## Required task
All lines holding the string "script" are to be shown.

## Data extract
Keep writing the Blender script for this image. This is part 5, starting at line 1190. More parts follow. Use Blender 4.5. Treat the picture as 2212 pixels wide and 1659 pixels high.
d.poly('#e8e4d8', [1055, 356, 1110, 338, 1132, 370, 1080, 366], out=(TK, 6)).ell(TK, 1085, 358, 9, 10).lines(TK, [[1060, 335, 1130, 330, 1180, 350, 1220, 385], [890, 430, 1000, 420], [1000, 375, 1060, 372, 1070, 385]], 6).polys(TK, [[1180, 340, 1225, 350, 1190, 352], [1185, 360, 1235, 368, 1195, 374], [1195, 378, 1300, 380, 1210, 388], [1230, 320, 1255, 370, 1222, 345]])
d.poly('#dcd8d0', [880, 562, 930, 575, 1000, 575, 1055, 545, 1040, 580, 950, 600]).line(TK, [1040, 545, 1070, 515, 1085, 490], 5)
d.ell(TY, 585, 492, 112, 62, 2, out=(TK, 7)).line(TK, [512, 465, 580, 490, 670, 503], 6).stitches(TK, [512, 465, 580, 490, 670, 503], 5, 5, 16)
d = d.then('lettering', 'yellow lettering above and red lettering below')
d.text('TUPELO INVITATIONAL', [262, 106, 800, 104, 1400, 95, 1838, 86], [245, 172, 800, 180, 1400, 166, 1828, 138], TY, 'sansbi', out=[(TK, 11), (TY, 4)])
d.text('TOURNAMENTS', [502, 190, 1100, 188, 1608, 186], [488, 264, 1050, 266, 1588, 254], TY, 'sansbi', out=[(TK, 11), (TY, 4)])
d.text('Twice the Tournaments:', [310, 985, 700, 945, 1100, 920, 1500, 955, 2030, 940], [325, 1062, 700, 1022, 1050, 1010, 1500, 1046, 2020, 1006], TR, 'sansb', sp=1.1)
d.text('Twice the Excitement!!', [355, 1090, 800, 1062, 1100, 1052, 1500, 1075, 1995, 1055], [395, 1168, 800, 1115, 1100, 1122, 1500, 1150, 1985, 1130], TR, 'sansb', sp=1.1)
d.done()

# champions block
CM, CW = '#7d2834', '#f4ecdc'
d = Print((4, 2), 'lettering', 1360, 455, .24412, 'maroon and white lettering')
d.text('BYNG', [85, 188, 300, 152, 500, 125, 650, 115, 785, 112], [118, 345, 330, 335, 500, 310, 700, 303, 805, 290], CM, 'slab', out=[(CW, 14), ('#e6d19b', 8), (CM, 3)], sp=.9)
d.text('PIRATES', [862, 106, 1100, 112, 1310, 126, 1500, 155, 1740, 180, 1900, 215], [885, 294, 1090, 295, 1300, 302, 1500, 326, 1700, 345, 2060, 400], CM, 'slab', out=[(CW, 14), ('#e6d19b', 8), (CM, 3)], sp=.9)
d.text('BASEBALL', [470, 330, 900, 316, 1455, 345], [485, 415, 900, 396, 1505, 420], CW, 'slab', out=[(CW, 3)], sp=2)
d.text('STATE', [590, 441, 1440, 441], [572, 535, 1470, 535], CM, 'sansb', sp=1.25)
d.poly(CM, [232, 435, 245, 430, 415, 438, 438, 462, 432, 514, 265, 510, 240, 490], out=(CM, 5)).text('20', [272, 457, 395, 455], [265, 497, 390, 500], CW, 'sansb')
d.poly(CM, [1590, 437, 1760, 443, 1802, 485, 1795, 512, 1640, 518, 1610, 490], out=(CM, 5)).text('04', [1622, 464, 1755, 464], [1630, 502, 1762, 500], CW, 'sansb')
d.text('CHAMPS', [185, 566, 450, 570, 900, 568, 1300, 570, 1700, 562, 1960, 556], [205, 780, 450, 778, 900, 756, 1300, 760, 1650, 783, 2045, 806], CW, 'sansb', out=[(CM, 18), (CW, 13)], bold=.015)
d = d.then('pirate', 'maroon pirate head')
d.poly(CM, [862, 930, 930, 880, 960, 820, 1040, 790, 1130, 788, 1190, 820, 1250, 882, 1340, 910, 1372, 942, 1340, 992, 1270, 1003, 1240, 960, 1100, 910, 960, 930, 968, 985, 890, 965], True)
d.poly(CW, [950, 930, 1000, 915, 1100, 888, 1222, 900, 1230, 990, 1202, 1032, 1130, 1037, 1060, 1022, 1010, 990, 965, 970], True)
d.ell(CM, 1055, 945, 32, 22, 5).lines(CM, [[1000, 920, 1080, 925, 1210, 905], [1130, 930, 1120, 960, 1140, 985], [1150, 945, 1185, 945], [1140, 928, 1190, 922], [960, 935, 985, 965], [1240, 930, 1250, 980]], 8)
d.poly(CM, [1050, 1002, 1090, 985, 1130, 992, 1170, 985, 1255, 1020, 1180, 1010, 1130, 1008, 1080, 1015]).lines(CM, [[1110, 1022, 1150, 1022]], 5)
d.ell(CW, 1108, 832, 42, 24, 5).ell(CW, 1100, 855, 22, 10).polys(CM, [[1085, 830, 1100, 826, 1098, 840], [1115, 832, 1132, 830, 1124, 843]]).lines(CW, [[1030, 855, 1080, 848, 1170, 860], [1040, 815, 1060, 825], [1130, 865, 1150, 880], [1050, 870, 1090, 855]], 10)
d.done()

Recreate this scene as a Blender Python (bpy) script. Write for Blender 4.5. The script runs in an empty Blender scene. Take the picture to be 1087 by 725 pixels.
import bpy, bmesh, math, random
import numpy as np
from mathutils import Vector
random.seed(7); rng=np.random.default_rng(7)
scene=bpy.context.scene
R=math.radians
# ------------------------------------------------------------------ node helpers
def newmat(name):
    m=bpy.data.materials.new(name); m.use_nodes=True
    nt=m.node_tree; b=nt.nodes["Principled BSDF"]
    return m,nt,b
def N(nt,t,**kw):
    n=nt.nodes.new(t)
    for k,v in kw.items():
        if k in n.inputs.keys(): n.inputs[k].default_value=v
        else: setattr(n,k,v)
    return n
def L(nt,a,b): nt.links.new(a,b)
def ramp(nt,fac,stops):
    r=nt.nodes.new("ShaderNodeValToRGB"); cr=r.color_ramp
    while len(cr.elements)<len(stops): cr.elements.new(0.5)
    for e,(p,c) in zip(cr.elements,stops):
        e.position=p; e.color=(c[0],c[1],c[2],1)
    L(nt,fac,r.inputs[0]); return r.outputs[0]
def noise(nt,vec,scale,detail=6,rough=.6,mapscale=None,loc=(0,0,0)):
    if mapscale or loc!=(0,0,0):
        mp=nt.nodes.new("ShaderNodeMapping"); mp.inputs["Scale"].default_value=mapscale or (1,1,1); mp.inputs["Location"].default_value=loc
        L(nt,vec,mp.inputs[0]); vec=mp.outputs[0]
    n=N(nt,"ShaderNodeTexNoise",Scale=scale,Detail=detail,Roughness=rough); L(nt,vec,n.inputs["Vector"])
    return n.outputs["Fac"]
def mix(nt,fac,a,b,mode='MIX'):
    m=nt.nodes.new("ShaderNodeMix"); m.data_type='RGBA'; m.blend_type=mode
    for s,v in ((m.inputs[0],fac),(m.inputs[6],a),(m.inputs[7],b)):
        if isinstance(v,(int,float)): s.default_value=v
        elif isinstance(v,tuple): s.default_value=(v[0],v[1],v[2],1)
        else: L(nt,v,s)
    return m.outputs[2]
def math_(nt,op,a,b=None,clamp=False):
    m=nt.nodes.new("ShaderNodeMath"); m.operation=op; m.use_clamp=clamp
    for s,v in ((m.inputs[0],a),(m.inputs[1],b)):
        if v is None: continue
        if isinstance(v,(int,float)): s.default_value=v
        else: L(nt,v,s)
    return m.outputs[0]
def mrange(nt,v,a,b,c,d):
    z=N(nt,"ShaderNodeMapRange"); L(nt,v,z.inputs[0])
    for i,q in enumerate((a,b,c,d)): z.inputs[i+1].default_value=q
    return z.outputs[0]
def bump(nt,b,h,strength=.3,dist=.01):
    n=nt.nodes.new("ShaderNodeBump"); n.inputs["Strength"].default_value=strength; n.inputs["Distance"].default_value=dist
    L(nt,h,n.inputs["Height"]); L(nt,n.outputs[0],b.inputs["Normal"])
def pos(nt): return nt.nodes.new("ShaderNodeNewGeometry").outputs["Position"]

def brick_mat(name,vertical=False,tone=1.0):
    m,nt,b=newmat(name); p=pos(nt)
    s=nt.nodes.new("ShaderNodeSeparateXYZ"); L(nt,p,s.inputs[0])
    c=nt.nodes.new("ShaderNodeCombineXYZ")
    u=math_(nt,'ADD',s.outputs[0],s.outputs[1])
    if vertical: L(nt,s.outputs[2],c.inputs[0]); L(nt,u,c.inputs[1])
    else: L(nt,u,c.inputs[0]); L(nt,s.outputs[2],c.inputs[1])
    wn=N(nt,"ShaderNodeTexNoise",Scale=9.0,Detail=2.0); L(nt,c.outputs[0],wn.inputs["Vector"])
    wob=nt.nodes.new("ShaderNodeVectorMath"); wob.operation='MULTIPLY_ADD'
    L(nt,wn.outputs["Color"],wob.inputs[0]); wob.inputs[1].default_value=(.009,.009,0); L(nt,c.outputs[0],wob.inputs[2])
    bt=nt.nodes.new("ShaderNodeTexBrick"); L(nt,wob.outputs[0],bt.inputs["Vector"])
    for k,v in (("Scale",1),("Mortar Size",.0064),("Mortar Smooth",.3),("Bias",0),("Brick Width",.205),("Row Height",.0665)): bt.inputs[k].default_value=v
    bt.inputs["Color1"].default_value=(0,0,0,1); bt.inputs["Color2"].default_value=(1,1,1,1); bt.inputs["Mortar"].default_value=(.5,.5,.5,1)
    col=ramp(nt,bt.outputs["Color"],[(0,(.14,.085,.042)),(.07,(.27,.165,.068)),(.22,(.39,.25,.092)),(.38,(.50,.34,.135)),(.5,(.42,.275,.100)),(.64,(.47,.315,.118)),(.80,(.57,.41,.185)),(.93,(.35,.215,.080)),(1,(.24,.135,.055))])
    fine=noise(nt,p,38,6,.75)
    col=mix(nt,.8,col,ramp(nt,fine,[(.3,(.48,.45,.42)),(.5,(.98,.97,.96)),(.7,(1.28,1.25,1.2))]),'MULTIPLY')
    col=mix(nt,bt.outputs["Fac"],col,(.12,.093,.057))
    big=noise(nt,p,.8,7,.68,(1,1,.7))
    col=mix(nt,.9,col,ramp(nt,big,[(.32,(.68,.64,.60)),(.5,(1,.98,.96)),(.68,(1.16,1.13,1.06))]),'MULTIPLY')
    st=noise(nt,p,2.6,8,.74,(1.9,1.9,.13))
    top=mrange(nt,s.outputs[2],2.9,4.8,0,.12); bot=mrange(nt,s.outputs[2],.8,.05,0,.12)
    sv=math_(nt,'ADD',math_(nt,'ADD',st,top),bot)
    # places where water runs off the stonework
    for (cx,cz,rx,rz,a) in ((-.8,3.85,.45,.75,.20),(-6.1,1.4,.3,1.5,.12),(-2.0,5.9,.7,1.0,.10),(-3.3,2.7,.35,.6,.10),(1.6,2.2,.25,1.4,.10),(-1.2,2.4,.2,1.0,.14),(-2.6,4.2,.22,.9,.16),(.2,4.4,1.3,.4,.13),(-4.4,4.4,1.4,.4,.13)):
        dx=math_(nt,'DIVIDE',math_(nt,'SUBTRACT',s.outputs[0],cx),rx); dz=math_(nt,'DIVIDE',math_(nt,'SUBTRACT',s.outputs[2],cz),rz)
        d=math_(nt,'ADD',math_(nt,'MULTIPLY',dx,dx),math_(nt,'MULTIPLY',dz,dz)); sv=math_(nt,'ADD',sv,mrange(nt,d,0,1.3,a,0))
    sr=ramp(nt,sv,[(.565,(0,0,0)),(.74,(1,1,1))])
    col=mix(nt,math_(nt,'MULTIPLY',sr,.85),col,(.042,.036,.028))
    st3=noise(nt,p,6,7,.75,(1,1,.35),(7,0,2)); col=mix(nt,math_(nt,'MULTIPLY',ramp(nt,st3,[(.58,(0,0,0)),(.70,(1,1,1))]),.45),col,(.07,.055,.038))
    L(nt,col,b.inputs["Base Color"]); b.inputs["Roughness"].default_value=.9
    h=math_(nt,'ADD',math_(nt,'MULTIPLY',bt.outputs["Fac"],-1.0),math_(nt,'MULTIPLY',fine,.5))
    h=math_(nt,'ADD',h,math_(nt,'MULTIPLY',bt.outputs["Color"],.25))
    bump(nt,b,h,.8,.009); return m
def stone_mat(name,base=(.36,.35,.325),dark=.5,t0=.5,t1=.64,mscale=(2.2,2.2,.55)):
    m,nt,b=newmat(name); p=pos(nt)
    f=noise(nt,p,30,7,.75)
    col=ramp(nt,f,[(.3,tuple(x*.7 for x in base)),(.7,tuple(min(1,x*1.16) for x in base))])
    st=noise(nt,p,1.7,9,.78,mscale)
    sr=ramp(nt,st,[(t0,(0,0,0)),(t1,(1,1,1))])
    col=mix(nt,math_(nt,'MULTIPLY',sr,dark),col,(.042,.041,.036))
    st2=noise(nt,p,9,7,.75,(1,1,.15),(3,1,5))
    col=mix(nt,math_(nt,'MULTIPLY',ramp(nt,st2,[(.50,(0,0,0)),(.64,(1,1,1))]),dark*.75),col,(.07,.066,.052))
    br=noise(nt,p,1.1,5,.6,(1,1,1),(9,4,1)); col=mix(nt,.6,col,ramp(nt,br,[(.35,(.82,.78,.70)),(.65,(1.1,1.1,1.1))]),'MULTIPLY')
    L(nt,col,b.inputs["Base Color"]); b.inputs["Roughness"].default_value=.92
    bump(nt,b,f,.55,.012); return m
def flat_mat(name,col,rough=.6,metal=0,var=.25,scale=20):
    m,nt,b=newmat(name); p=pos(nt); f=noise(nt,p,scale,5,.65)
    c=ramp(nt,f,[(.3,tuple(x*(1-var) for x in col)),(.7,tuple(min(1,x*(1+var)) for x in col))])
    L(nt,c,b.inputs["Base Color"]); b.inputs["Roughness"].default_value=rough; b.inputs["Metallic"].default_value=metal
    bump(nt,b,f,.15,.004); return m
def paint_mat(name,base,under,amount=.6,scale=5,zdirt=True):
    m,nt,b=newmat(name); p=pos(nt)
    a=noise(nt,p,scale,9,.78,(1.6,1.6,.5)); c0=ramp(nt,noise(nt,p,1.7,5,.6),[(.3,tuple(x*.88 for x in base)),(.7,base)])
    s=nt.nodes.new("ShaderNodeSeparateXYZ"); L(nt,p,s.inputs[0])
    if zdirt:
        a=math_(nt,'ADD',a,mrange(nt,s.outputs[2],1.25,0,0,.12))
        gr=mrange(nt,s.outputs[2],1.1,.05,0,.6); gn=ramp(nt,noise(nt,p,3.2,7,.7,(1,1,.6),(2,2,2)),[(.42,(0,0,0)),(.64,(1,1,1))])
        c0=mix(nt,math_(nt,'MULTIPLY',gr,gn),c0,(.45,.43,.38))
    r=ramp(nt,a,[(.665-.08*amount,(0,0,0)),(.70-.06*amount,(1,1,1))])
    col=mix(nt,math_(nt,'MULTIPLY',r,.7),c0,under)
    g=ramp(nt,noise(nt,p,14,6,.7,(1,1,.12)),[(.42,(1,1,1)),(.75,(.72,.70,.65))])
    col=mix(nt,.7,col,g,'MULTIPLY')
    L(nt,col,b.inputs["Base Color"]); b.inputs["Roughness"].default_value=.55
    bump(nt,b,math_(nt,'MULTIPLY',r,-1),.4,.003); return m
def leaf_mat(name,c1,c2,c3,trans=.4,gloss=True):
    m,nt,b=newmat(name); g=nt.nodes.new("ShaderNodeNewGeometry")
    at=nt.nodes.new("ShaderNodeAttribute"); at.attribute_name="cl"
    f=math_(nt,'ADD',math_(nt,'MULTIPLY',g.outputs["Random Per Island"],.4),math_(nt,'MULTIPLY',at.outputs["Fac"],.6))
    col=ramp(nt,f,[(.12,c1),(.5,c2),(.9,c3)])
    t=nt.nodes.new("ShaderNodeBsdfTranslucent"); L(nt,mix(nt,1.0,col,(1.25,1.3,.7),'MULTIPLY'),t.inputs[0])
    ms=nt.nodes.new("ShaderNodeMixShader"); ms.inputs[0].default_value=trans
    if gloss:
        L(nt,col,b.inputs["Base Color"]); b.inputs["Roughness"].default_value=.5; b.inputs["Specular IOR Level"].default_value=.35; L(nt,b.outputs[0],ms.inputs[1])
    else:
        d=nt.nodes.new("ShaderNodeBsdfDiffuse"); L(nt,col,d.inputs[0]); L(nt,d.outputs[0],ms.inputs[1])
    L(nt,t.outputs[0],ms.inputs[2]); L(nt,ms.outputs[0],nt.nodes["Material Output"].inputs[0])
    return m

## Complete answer
Keep writing the Blender script for this image. This is part 5, starting at line 1190. More parts follow. Use Blender 4.5. Treat the picture as 2212 pixels wide and 1659 pixels high.
Recreate this scene as a Blender Python (bpy) script. Write for Blender 4.5. The script runs in an empty Blender scene. Take the picture to be 1087 by 725 pixels.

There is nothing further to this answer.